Task to carry out ->
Please set down all the lines beneath this one exactly, without the pictures.
----------
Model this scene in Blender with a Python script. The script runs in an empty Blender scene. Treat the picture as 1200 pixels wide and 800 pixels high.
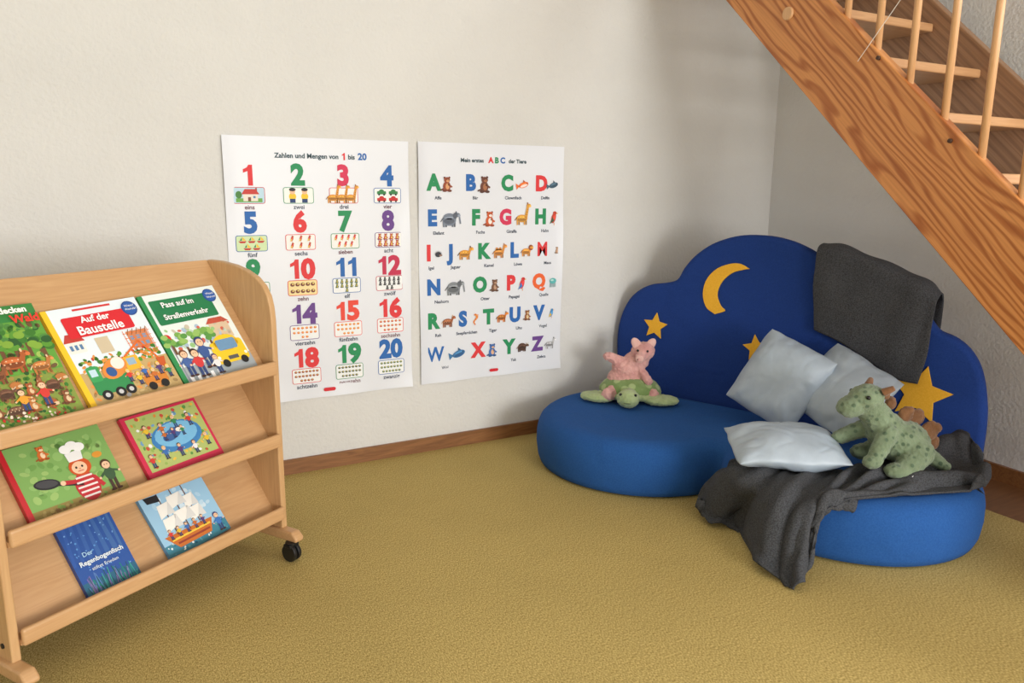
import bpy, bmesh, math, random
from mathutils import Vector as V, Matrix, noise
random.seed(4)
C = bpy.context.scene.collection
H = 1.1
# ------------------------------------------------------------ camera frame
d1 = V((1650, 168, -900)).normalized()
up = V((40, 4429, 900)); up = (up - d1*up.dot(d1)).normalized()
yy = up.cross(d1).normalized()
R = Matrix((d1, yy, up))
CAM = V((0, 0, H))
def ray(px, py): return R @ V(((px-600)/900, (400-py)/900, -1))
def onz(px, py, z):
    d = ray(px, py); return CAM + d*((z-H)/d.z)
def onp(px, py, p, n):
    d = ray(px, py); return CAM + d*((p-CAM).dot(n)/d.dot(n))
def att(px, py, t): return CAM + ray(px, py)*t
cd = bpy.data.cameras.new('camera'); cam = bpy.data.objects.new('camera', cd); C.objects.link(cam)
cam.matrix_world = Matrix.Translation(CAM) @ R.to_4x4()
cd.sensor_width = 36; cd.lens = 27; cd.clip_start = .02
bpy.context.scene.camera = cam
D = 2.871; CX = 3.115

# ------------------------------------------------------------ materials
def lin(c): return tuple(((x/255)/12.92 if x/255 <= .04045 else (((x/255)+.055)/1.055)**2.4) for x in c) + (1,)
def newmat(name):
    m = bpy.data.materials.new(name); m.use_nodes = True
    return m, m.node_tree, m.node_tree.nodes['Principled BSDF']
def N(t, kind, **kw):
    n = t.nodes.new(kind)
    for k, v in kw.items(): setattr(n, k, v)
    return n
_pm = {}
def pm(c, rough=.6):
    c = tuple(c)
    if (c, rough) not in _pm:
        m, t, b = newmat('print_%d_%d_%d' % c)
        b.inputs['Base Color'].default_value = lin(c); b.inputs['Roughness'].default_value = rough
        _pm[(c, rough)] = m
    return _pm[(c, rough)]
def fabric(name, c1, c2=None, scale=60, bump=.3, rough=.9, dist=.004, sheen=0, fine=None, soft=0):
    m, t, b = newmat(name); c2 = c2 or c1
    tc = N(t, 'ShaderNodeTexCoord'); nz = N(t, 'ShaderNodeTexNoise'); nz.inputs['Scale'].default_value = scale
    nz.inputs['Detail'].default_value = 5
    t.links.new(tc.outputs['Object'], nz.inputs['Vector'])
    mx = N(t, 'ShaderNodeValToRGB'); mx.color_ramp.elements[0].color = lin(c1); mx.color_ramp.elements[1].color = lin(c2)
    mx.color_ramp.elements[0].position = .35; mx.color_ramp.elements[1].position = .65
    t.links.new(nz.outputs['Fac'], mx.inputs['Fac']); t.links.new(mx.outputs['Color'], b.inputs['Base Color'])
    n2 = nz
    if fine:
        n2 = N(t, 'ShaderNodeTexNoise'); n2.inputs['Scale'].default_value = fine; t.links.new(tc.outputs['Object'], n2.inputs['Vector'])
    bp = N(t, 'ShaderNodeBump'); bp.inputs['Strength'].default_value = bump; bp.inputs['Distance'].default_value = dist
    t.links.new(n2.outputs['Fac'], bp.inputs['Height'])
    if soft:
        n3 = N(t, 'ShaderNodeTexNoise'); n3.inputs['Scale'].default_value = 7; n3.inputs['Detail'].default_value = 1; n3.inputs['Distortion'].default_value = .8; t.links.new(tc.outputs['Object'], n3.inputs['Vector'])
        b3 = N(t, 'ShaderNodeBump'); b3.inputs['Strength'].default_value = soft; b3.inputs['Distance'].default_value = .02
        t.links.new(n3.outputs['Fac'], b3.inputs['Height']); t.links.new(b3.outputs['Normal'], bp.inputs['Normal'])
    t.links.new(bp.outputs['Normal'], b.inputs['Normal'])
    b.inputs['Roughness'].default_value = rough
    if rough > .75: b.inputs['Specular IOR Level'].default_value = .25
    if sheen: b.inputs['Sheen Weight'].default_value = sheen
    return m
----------
Result ->
Model this scene in Blender with a Python script. The script runs in an empty Blender scene. Treat the picture as 1200 pixels wide and 800 pixels high.
import bpy, bmesh, math, random
from mathutils import Vector as V, Matrix, noise
random.seed(4)
C = bpy.context.scene.collection
H = 1.1
# ------------------------------------------------------------ camera frame
d1 = V((1650, 168, -900)).normalized()
up = V((40, 4429, 900)); up = (up - d1*up.dot(d1)).normalized()
yy = up.cross(d1).normalized()
R = Matrix((d1, yy, up))
CAM = V((0, 0, H))
def ray(px, py): return R @ V(((px-600)/900, (400-py)/900, -1))
def onz(px, py, z):
    d = ray(px, py); return CAM + d*((z-H)/d.z)
def onp(px, py, p, n):
    d = ray(px, py); return CAM + d*((p-CAM).dot(n)/d.dot(n))
def att(px, py, t): return CAM + ray(px, py)*t
cd = bpy.data.cameras.new('camera'); cam = bpy.data.objects.new('camera', cd); C.objects.link(cam)
cam.matrix_world = Matrix.Translation(CAM) @ R.to_4x4()
cd.sensor_width = 36; cd.lens = 27; cd.clip_start = .02
bpy.context.scene.camera = cam
D = 2.871; CX = 3.115

# ------------------------------------------------------------ materials
def lin(c): return tuple(((x/255)/12.92 if x/255 <= .04045 else (((x/255)+.055)/1.055)**2.4) for x in c) + (1,)
def newmat(name):
    m = bpy.data.materials.new(name); m.use_nodes = True
    return m, m.node_tree, m.node_tree.nodes['Principled BSDF']
def N(t, kind, **kw):
    n = t.nodes.new(kind)
    for k, v in kw.items(): setattr(n, k, v)
    return n
_pm = {}
def pm(c, rough=.6):
    c = tuple(c)
    if (c, rough) not in _pm:
        m, t, b = newmat('print_%d_%d_%d' % c)
        b.inputs['Base Color'].default_value = lin(c); b.inputs['Roughness'].default_value = rough
        _pm[(c, rough)] = m
    return _pm[(c, rough)]
def fabric(name, c1, c2=None, scale=60, bump=.3, rough=.9, dist=.004, sheen=0, fine=None, soft=0):
    m, t, b = newmat(name); c2 = c2 or c1
    tc = N(t, 'ShaderNodeTexCoord'); nz = N(t, 'ShaderNodeTexNoise'); nz.inputs['Scale'].default_value = scale
    nz.inputs['Detail'].default_value = 5
    t.links.new(tc.outputs['Object'], nz.inputs['Vector'])
    mx = N(t, 'ShaderNodeValToRGB'); mx.color_ramp.elements[0].color = lin(c1); mx.color_ramp.elements[1].color = lin(c2)
    mx.color_ramp.elements[0].position = .35; mx.color_ramp.elements[1].position = .65
    t.links.new(nz.outputs['Fac'], mx.inputs['Fac']); t.links.new(mx.outputs['Color'], b.inputs['Base Color'])
    n2 = nz
    if fine:
        n2 = N(t, 'ShaderNodeTexNoise'); n2.inputs['Scale'].default_value = fine; t.links.new(tc.outputs['Object'], n2.inputs['Vector'])
    bp = N(t, 'ShaderNodeBump'); bp.inputs['Strength'].default_value = bump; bp.inputs['Distance'].default_value = dist
    t.links.new(n2.outputs['Fac'], bp.inputs['Height'])
    if soft:
        n3 = N(t, 'ShaderNodeTexNoise'); n3.inputs['Scale'].default_value = 7; n3.inputs['Detail'].default_value = 1; n3.inputs['Distortion'].default_value = .8; t.links.new(tc.outputs['Object'], n3.inputs['Vector'])
        b3 = N(t, 'ShaderNodeBump'); b3.inputs['Strength'].default_value = soft; b3.inputs['Distance'].default_value = .02
        t.links.new(n3.outputs['Fac'], b3.inputs['Height']); t.links.new(b3.outputs['Normal'], bp.inputs['Normal'])
    t.links.new(bp.outputs['Normal'], b.inputs['Normal'])
    b.inputs['Roughness'].default_value = rough
    if rough > .75: b.inputs['Specular IOR Level'].default_value = .25
    if sheen: b.inputs['Sheen Weight'].default_value = sheen
    return m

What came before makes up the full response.